Por Beth Ponte
Esquetes e textos incoerentes, desprezo à narrativa e à linearidade. Situações surreais encaradas de forma doméstica, enquanto o trivial e o cotidiano representam a total falta de sentido. O teatro do absurdo se destacou por romper a delicada fronteira entre o mais natural fascínio pelo incompreensível e a mais inevitável aversão ao ininteligível, que existe em cada um dos homens comuns.
Ao ver "Os Javalis", peça de Gil Vicente Tavares em cartaz na Sala do Coro durante o mês de abril, a primeira pergunta que me ocorreu foi: terá o teatro do absurdo envelhecido, saído de moda? Estará o absurdo démodé? Em absoluto. O absurdo é atual, é presente, é a pauta do dia no mundo em que vivemos. Como imaginar um teatro do absurdo que não tenha lugar nele?
A própria linha temporal seguida pela montagem de Gil Vicente confirma a eterna atualidade do tema. Há 50 anos atrás, o romeno Eugene Ionesco, escrevia a peça "O Rinoceronte", referência do teatro do absurdo. Há 10 anos, o jovem dramaturgo Gil Vicente escrevia "Os Javalis", texto inspirado direta e livremente na obra de Ionesco. E hoje, uma década depois a peça, terceiro projeto do Teatro NU, núcleo formado por Gil Vicente e pela atriz Jussilene Santana, estréia em Salvador em sua primeira montagem.
O primeiro destaque da montagem está na escolha precisa do elenco, formado por Carlos Betão (de “Josefina, a cantora dos ratos”, “Volpone”, “Hamlet”) e Marcelo Prado (de “Hamlet” e do monólogo “Eu”). Expressivos e seguros, a dupla dá vida ao humor seco e à critica presentes no texto. A equipe envolvida no projeto também merece destque e mostra as possibilidades transversais das linguagens artísticas, contando com nomes como os artistas plásticos Gaio, que criou imagem de divulgação da peça, e Euro Pires, que assina o figurino e o cenário sóbrio e escuro que confere uma atmosfera essencial ao espetáculo, além da participação do músico Luciano Bahia, responsável pela trilha e efeitos sonoros.
O enredo inicia-se com a invasão de um vendedor de produtos de limpeza à casa de um senhor pacato em pleno domingo. A razão da invasão é bastante simples: os javalis estão chegando. Traíram as forças armadas, tomaram o poder e comeram todos e tudo. Inclusive a mãe do pacato senhor. No peça de Ionesco, que serviu de franca inspiração ao autor, são rinocerontes que começam a correr pelas tranqüilas ruas parisienses, sem nenhum espanto dos transeuntes e moradores.
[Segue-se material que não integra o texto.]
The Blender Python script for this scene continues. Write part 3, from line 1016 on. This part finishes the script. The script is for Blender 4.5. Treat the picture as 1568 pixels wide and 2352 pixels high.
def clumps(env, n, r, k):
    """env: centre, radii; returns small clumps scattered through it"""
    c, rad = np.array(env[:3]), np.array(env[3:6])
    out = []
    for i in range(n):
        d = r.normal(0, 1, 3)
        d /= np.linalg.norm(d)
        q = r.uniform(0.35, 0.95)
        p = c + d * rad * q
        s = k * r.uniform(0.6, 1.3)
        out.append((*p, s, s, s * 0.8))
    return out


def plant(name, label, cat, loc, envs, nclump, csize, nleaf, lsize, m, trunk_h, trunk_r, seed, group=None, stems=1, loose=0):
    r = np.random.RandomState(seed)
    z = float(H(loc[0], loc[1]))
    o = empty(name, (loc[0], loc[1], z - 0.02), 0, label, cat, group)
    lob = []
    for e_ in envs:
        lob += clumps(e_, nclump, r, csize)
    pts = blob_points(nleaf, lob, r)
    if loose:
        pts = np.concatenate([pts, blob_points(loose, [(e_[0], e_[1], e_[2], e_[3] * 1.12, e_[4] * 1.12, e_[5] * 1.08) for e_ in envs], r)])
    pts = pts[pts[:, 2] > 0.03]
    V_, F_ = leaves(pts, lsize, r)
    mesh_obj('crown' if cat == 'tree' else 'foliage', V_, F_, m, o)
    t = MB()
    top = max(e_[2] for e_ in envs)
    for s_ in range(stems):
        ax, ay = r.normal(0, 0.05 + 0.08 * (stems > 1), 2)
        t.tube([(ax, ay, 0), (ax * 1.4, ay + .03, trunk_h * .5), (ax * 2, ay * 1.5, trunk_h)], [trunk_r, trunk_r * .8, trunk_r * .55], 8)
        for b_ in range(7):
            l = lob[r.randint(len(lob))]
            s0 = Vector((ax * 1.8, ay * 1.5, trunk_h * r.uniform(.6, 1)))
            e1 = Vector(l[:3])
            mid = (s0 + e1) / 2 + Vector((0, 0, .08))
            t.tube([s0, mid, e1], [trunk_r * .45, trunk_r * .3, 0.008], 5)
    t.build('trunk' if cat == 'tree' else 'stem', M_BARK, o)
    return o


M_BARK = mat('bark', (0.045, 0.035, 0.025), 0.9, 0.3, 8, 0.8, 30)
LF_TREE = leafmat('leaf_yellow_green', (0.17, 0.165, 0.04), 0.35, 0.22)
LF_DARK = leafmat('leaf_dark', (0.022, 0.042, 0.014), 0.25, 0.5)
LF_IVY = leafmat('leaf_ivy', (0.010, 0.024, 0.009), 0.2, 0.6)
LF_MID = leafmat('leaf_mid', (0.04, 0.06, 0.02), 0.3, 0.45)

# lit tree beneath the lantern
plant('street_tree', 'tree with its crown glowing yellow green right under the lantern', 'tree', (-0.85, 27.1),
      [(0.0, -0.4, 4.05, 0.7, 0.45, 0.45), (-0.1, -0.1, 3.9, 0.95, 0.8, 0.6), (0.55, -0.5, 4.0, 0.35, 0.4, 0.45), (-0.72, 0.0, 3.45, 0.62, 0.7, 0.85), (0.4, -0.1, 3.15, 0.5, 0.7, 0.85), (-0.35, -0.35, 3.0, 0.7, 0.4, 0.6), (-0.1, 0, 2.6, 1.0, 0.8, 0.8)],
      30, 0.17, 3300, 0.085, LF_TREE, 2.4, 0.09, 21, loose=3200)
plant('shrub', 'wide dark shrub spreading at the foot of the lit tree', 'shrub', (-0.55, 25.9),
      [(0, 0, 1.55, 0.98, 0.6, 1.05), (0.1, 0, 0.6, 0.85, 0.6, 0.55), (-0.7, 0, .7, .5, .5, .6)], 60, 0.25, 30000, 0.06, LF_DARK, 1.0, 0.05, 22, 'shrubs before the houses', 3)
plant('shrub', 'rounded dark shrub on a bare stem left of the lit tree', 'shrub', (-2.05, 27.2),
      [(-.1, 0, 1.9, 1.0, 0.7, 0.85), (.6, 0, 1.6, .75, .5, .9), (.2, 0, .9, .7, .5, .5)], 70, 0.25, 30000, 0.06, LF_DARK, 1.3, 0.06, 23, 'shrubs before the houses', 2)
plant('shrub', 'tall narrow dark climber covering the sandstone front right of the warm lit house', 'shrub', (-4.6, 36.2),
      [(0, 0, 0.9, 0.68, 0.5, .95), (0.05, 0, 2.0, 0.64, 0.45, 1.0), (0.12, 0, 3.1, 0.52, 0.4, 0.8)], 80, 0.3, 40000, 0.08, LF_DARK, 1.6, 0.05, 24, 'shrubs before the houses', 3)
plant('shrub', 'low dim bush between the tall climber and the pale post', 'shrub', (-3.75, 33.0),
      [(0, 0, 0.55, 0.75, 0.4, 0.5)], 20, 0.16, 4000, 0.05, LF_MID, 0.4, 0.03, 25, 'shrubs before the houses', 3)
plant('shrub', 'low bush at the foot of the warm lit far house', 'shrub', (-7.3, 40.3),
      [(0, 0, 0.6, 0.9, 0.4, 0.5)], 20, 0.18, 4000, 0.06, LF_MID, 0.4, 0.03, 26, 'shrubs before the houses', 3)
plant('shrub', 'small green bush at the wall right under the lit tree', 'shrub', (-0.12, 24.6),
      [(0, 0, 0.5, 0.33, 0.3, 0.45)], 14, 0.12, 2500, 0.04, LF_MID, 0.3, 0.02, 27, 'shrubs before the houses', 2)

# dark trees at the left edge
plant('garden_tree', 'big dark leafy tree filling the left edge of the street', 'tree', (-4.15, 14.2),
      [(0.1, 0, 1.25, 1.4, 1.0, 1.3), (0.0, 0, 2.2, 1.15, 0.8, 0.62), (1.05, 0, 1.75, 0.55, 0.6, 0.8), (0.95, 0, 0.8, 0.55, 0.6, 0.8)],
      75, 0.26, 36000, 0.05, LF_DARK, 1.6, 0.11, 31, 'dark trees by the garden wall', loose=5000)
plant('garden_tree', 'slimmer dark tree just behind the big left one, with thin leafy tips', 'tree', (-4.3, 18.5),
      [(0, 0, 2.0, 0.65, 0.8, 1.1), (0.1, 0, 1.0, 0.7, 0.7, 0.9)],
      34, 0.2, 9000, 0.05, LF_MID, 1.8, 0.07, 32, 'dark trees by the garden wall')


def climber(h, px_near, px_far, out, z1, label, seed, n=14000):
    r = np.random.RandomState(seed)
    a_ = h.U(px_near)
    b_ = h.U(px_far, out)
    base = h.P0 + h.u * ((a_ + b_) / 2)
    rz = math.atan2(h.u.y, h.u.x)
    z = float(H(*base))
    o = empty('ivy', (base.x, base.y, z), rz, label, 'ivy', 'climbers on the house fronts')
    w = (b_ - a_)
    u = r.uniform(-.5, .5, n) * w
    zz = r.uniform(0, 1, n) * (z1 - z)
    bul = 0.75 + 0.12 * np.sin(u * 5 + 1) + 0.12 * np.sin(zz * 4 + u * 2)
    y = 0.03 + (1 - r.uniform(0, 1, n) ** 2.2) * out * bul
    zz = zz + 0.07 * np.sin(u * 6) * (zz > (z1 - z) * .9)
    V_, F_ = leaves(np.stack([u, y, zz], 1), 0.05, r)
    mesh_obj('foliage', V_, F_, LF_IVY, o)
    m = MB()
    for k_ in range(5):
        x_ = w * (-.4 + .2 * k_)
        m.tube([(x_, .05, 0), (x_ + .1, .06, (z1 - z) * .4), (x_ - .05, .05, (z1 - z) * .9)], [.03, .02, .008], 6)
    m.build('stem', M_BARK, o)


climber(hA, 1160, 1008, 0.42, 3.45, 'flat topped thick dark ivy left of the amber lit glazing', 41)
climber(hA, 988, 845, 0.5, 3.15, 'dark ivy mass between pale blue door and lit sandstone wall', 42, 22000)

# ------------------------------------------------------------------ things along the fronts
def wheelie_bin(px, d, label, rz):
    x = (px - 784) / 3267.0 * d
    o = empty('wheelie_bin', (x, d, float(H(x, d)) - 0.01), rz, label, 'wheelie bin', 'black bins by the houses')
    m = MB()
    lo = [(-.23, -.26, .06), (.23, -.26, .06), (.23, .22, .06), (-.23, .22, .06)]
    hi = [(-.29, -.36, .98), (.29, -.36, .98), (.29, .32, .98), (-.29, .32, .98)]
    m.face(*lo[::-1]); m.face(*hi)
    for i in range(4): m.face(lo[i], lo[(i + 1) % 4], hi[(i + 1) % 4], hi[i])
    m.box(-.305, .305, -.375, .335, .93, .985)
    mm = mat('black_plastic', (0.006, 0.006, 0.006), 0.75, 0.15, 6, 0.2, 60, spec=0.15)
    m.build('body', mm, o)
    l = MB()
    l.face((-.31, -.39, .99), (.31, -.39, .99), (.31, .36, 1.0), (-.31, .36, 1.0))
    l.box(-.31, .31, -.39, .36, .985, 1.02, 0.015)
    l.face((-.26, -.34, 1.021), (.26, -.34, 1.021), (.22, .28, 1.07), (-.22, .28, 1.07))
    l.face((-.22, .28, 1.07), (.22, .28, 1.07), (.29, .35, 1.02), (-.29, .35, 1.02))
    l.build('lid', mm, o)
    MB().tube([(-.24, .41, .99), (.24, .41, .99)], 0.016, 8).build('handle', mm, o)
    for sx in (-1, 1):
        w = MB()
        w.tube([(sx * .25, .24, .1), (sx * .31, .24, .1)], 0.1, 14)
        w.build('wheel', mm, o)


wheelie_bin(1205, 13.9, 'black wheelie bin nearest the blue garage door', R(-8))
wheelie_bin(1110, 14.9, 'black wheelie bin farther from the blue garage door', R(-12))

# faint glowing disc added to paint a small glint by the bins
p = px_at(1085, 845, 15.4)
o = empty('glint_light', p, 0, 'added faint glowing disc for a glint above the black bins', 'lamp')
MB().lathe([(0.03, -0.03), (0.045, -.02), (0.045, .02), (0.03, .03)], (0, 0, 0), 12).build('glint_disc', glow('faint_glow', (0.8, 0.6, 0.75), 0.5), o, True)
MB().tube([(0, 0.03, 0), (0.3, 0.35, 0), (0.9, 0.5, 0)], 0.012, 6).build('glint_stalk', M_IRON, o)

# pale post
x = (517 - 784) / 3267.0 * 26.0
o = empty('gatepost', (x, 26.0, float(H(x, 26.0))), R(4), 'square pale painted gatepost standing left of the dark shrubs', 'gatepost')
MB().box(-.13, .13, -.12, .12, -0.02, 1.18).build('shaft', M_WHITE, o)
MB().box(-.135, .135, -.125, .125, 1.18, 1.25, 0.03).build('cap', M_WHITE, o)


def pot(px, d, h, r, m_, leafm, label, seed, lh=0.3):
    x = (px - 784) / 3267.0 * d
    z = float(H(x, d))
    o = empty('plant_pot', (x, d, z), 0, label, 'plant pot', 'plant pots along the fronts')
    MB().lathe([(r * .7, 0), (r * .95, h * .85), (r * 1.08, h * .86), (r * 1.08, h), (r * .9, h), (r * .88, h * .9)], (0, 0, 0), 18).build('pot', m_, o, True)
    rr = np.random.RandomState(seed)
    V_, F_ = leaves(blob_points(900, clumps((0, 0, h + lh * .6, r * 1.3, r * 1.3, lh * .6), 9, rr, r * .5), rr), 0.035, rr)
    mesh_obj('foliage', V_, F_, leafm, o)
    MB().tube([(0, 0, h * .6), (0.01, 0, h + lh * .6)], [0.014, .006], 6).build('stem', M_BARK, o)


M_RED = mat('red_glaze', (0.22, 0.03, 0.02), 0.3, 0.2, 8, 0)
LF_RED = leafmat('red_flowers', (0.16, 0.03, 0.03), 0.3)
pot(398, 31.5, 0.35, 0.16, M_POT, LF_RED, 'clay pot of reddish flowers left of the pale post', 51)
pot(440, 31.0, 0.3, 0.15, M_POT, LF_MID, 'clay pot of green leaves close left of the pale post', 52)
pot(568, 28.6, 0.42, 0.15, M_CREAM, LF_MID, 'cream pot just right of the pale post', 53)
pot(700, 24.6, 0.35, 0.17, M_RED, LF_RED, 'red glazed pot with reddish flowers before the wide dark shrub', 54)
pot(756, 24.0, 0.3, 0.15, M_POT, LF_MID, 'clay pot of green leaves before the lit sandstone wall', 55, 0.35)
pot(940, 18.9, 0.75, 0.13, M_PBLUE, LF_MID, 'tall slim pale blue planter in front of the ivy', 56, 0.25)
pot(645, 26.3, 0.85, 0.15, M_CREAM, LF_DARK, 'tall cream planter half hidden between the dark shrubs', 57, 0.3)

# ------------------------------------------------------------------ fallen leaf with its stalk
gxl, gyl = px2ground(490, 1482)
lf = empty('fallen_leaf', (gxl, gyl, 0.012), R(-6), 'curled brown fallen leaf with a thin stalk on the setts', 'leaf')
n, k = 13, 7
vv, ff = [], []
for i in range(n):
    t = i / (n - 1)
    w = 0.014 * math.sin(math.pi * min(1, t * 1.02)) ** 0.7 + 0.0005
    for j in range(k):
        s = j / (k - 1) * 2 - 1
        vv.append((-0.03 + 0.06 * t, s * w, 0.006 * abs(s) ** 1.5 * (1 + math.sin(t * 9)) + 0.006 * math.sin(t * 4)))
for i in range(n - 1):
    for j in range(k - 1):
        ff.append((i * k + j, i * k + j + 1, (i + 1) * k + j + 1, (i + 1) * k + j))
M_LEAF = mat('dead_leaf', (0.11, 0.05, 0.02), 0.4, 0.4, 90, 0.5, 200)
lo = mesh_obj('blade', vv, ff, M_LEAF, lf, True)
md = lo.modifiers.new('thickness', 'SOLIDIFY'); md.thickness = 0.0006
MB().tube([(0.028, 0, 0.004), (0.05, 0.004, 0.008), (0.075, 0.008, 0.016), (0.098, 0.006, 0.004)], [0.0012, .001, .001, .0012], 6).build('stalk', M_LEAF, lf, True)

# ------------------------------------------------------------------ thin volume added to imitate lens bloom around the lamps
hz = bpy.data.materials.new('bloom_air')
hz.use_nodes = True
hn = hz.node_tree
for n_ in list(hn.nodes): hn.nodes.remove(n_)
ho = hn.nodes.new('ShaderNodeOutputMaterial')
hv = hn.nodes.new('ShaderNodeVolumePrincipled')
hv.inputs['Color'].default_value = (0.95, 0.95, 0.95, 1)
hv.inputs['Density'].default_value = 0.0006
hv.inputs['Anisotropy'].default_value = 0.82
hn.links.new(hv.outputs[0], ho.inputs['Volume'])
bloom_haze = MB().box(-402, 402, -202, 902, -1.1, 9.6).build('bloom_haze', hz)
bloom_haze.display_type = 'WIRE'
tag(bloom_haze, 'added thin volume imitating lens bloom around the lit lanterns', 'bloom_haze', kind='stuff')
O texto, tanto em Gil quanto em Ionesco, é muito mais metafórico que propriamente absurdo, se comparado ao teatro radical de Beckett, por exemplo. Os javalis ou os rinocerontes podem representar a invasão do mercado e do consumo desenfreado, em uma visão mais ortodoxa e até obvia, ou então a ascensão descontrolada de novas e perigosas instâncias de poder na sociedade. Os javalis podem ser o próprio poder da violência e suas múltiplas raízes e representações sociais. Os javalis podem ser outra coisa, podem ser mais. Aí reside a licença do absurdo, para o qual a metáfora pode ser um simples veículo.
O enredo cíclico da peça mostra, por sua vez, a característica mais assustadora do absurdo: sua capacidade de se repetir e de conseqüentemente se banalizar, se cristalizar. Este sempre será o maior motivo para crer que o teatro do absurdo não deixará de exercer ainda forte influência nas nossas representações do mundo, no palco ou fora dele. Além disso, a encenação de "Os Javalis" em plena Bahia, em pleno ano de 2008 ainda torna o termo “teatro do absurdo” quase redundante. Pois afinal, em termos práticos absurdo é fazer e viver de teatro. E em termos reais, o verdadeiro absurdo seria viver sem ele.